S'agissant de l'enfance en danger, la crise a permis d'accélérer un certain nombre de chantiers qui étaient nécessaires, tels que le renforcement des « staffs » et des moyens. Par ailleurs, depuis mon arrivée au ministère, l'État et les départements ont renforcé les moyens du numéro unique, ont accéléré la mise en ligne d'un formulaire. Par ailleurs, un projet de tchat doit voir le jour dans les prochains mois, lié au 119, et nous avons accéléré l'accessibilité du 119 pour les sourds et les malentendants.
J'ai envie de croire que le réflexe « 119 » s'est installé pendant la crise, mais nous avons, quoi qu'il arrive, encore beaucoup de travail. Nous avons d'ailleurs constaté, lors des confinements, une augmentation du nombre des appels en provenance de camarades d'enfants en difficulté. Le nombre d'appels de ces derniers n'a, quant à eux, pas augmenté. Une association de protection de l'enfant a effectué un sondage qui montre que la notoriété du 119 reste faible.
Concernant les UAUP, nous en comptons aujourd'hui 60 sur le territoire, et l'une des mesures du plan de lutte contre les violences faites aux enfants, que j'ai présenté l'année dernière, en prévoit a minima une par département, d'ici à 2022. Depuis l'année dernière, neuf unités ont été créées, notamment à La Réunion, et douze sont en cours de création.
Nous continuons cette lutte, avec la Chancellerie qui est désormais totalement présente sur cette question, et les associations dont le rôle est toujours important, en particulier la fédération La Voix de l'enfant.

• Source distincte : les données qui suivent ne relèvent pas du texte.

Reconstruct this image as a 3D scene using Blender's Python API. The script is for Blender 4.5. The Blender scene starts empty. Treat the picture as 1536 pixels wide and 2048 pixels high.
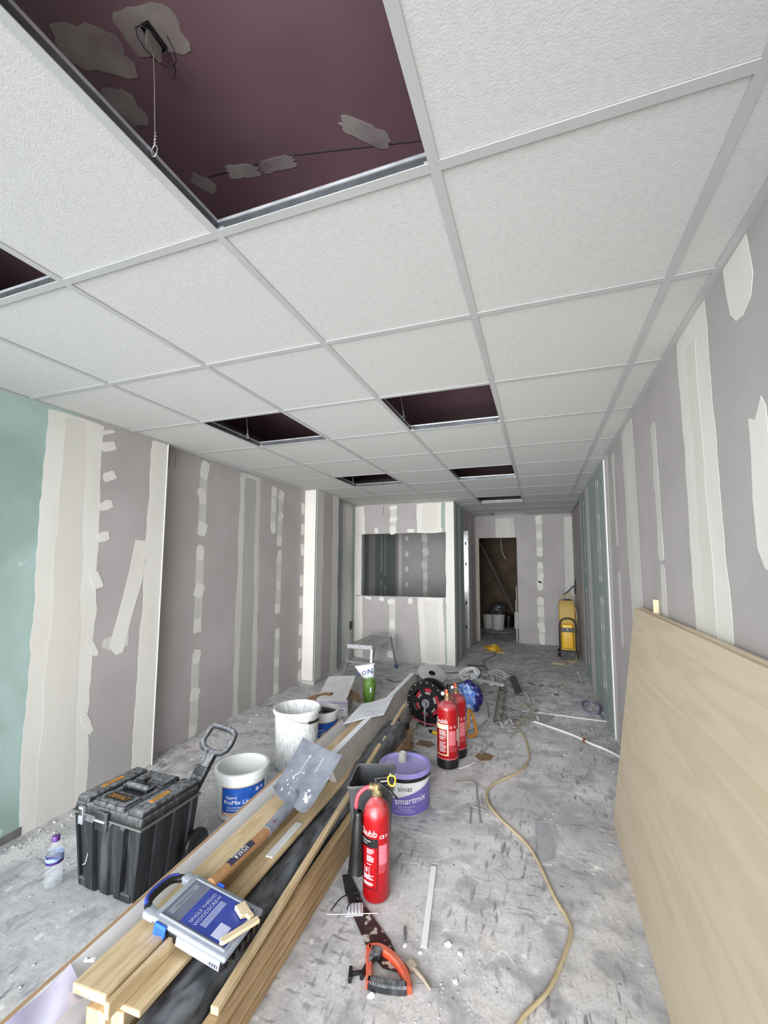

Monsieur Mouiller, concernant le bonus inclusion handicap, 7 millions d'euros ont été alloués, et un quart des crèches en ont bénéficié.
Vous m'avez demandé quelle était ma vision de la décentralisation. J'ai toujours considéré que la protection de l'enfance était une compétence partagée, mais aussi régalienne, au motif que la vie d'un enfant ne suit pas notre organisation administrative. La vie d'un enfant, c'est certes l'ASE, mais aussi l'école, la santé, sa sécurité et la PMI, bien entendu - vous savez l'affection que j'ai pour cette institution.
Les défaillances que nous avons pu constater dans le domaine la protection de l'enfance - et que nous constatons encore dans certains départements - sont liées soit à des départements qui ne sont pas à la hauteur, soit à l'État qui n'est pas au rendez-vous. C'est la raison pour laquelle cette compétence doit être partagée. Nous réussirons ou nous échouerons ensemble.
Lorsque ces enfants sont déscolarisés ou en échec scolaire, c'est parfois parce que l'État n'est pas au rendez-vous. De la même façon, vous nous remontez parfois des informations selon lesquelles le recteur académique n'est pas assez investi ou vous nous informez de difficultés avec l'ARS, alors que nous savons tous que la question de la santé des enfants de l'ASE ou en situation de handicap est prégnante. Ils ont une moins bonne santé que les enfants de leur âge : 25 % d'entre eux sont en maison départementale des personnes handicapées (MDPH).
Par ailleurs, la coopération interinstitutionnelle sur les territoires n'est pas très opérante. L'État doit donc se réinvestir, être au rendez-vous de ses compétences et responsabilités.
Un certain nombre de personnes préconisent une recentralisation. Je ne suis pas de celles-là. Nous avons choisi de renforcer le pilotage partagé de cette compétence, pour les raisons que je viens de vous exposer. Par ailleurs, nous devons être très modestes, quand nous parlons de recentralisation. Souvenons-nous du fonctionnement de la direction départementale des affaires sanitaires et sociales (Ddass) et de la Commission technique d'orientation et de reclassement professionnel (Cotorep).
Tous les projets que nous avons évoqués ce matin sont élaborés en étroite collaboration avec l'Assemblée des départements de France ou en tout cas avec un certain nombre de départements.